Senra raises $65M to digitise Cold War-era wire harnesses
A US startup has secured $65 million to drag the antiquated manual production of vehicle wiring into the digital age, targeting a critical industrial bottleneck for aerospace and defence manufacturers.
Senra, a US manufacturing startup, has closed a $65 million Series B funding round to modernise the production of wire harnesses, the complex internal cabling required for aircraft, spacecraft, and defence vehicles. The round was co-led by Lowercarbon and Interlagos, with backing from General Catalyst, Sequoia Capital, Andreessen Horowitz, and Founders Fund.
As manufacturers rush to build smarter, electric, and autonomous vehicles, wire harnesses have become a major industrial bottleneck. The components remain bespoke products, largely assembled by hand using methods untouched by modern technology. “I traveled all over the world to go visit wire harness companies,” said Senra CEO Jordan Black, a former SpaceX engineer. “It really hasn’t changed since the Cold War era of wooden tables [and] manual processes.”

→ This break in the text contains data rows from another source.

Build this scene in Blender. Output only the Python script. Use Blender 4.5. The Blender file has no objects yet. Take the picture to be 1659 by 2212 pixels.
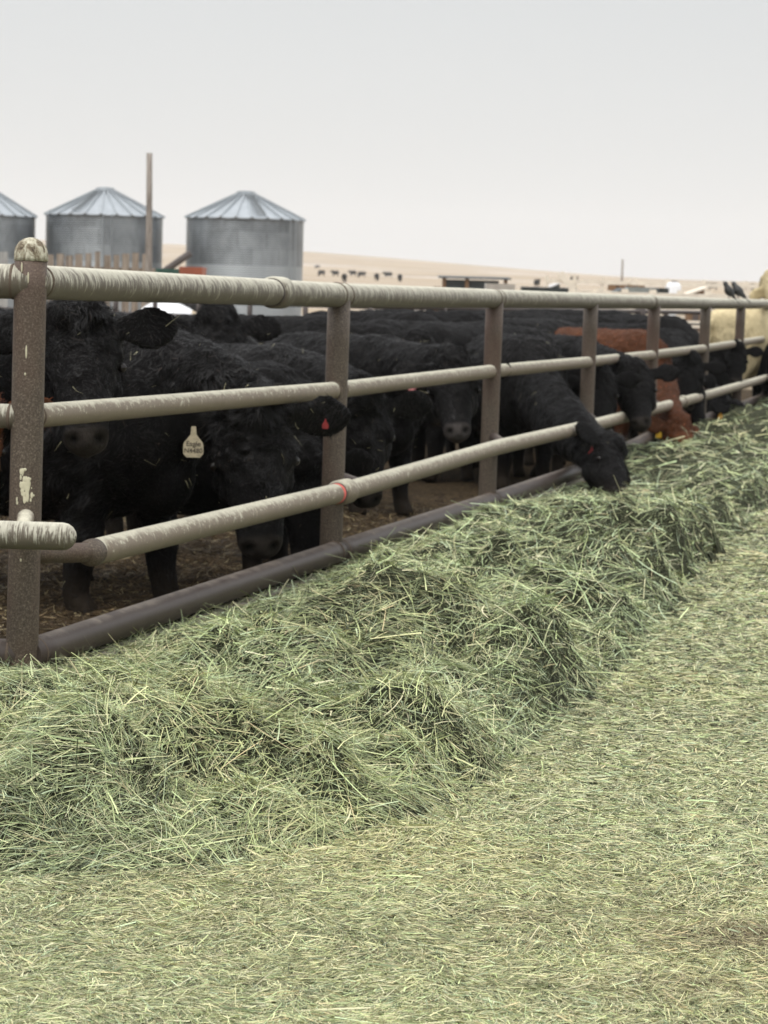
import bpy, math, random
import numpy as np
from mathutils import Vector, Matrix
R = math.radians
S = bpy.context.scene
COL = S.collection

# ------------------------------------------------------------------ camera, sky, sun, exposure
W0, H0, F0 = 1659.0, 2212.0, 5322.0          # measuring frame of the photograph and its focal length
CAMZ, PITCH, ROLL = 1.42, R(5.13), R(1.6)
cam_d = bpy.data.cameras.new('camera')
cam = bpy.data.objects.new('camera', cam_d); COL.objects.link(cam)
Mc = Matrix.Rotation(math.pi/2 - PITCH, 4, 'X') @ Matrix.Rotation(ROLL, 4, 'Z')
cam.matrix_world = Matrix.Translation((0, 0, CAMZ)) @ Mc
cam_d.sensor_fit = 'HORIZONTAL'; cam_d.sensor_width = 36
cam_d.lens = F0/W0*36
cam_d.clip_start = 0.2; cam_d.clip_end = 20000
cam_d.dof.use_dof = True; cam_d.dof.focus_distance = 6.1; cam_d.dof.aperture_fstop = 13.0
S.camera = cam

SUN_EL, SUN_AZ = 62, 205
w = bpy.data.worlds.new('World'); S.world = w; w.use_nodes = True
nt = w.node_tree; nt.nodes.clear()
def N(nt, typ, **kw):
    n = nt.nodes.new(typ)
    for k, v in kw.items():
        if k in n.inputs: n.inputs[k].default_value = v
        else: setattr(n, k, v)
    return n
sky = N(nt, 'ShaderNodeTexSky'); sky.sky_type = 'NISHITA'; sky.sun_disc = False
sky.sun_elevation = R(SUN_EL); sky.sun_rotation = R(SUN_AZ); sky.dust_density = 4
skm = N(nt, 'ShaderNodeVectorMath', operation='SCALE'); skm.inputs['Scale'].default_value = 0.08
nt.links.new(sky.outputs[0], skm.inputs[0])
tc = N(nt, 'ShaderNodeTexCoord'); sx = N(nt, 'ShaderNodeSeparateXYZ')
nt.links.new(tc.outputs['Generated'], sx.inputs[0])
cr = N(nt, 'ShaderNodeValToRGB'); nt.links.new(sx.outputs['Z'], cr.inputs[0])
E = cr.color_ramp.elements
E[0].position = 0.0; E[0].color = (.82, .815, .812, 1)
E[1].position = 1.0; E[1].color = (2.3, 2.32, 2.36, 1)
for p, c in ((.012, (.835, .832, .830, 1)), (.05, (.81, .815, .81, 1)), (.12, (.752, .768, .772, 1)), (.3, (1.0, 1.02, 1.04, 1))):
    e = E.new(p); e.color = c
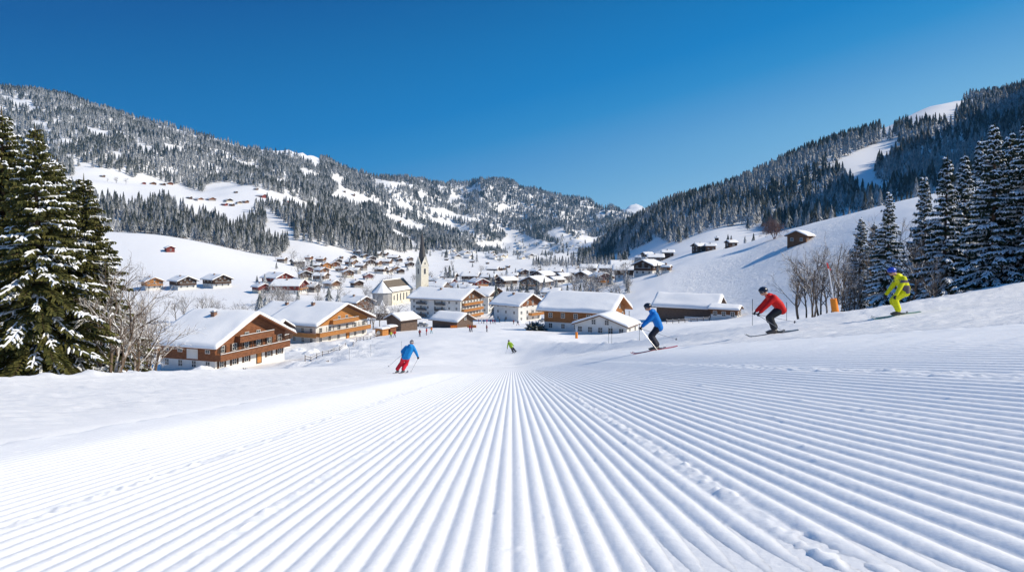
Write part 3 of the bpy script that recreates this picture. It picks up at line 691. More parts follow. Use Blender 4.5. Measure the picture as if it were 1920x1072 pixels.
# ------------------------------------------------------------------ houses
def snow_slab(W,Lr,slope_len,pitch,th,seed,nu=10,nv=14,melt=0):
    """one roof side's snow: closed lumpy slab in local coordinates u along eave, v up the slope"""
    rn=np.random.default_rng(seed)
    us=np.linspace(-1,1,nu*2+1); us=np.sign(us)*(1-(1-np.abs(us))**1.6); vsn=np.linspace(0,1,nv)**1.4
    U,V_=np.meshgrid(us,vsn)
    edge=np.minimum(1,((1-np.abs(U))*Lr/2)/.35)
    edge=np.sqrt(np.clip(1-(1-edge)**2,0,1)); ev=np.minimum(1,V_*slope_len/.35); ev=np.sqrt(np.clip(1-(1-ev)**2,0,1))
    h=th*(.15+.85*edge*ev)*(1+.35*fbm(U*Lr/7+seed,V_*slope_len/5+seed,2,seed%50))
    return U,V_,h
def roof_snow(W2,y0,y1,ze,pitch,th,seed,nu=8,nv=12,over=.08):
    """snow blanket over a gable roof, continuous across the ridge (ridge along y)"""
    nx=nv*2+1; s=np.linspace(-1,1,nx); s=np.sign(s)*(1-(1-np.abs(s))**1.5)
    v=np.linspace(-1,1,nu*2+1); v=np.sign(v)*(1-(1-np.abs(v))**1.7)
    Sg,Vg=np.meshgrid(s,v); X=Sg*(W2+over); Y=(y0+y1)/2+Vg*((y1-y0)/2+over)
    dx=(1-np.abs(Sg))*(W2+over); dy=(1-np.abs(Vg))*((y1-y0)/2+over)
    r=.38; ex=np.sqrt(np.clip(1-(1-np.minimum(1,dx/r))**2,0,1)); ey=np.sqrt(np.clip(1-(1-np.minimum(1,dy/r))**2,0,1))
    base=ze+(W2-np.abs(X))*math.tan(pitch)
    rid=-.12*np.exp(-(X/.5)**2)
    top=base+.05+th*(.12+.88*ex*ey)*(1+.55*fbm(X/3+seed*1.7,Y/3.5,3,seed%40))+rid
    bot=base+.02
    n=X.size; V=np.concatenate([np.stack([X,Y,top],-1).reshape(-1,3),np.stack([X,Y,bot],-1).reshape(-1,3)])
    Q=grid_quads(*X.shape); nr,nc=X.shape
    a=np.arange(n).reshape(nr,nc); b=list(a[0,:])+list(a[1:,-1])+list(a[-1,:-1][::-1])+list(a[1:-1,0][::-1])
    b=np.array(b); b2=np.roll(b,-1)
    side=np.stack([b,b+n,b2+n,b2],-1)
    return np_mesh('snow_cover',V,np.concatenate([Q,Q[:,::-1]+n,side]),M_SNOWR)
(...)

The financial and safety risks of this outdated approach were laid bare in 2023 when Boeing discovered its Starliner spacecraft’s wiring was secured with flammable tape, forcing a costly system-wide rebuild. Such supply chain vulnerabilities present acute risks for the aerospace, defence, and automotive sectors on both sides of the Atlantic.
Rather than attempting to replace human workers with robots, Senra is using a proprietary software platform called Amp to standardise the manual assembly process. The system creates a digital twin to guide technicians and tracks material inputs and engineering changes in real time. “Having it all in the same software is probably the most important thing, because it’s all the little inputs that happen that can make a catastrophic change down the road,” Black said.
The company currently produces 1,000 harnesses monthly across two factories and aims to reach 10,000 per month by 2027. Black indicated that the push toward full automation will follow the methodology he learned at SpaceX. “It goes back to the Elon principle of, ‘automation is last,’” he said. “We’re working on it now, but a lot of it the standardization and the foundation building that made SpaceX be able to scale something like rockets, which you could only build one a year if you were lucky, and now they do hundreds a year.”
Senra’s swift capitalisation reflects a broader surge of capital into US manufacturing and the defence industrial base. While Black did not name clients, he noted the company supplies builders of submarines, satellites, land defence systems, and launch vehicles, underscoring the strategic importance of securing these foundational supply chains.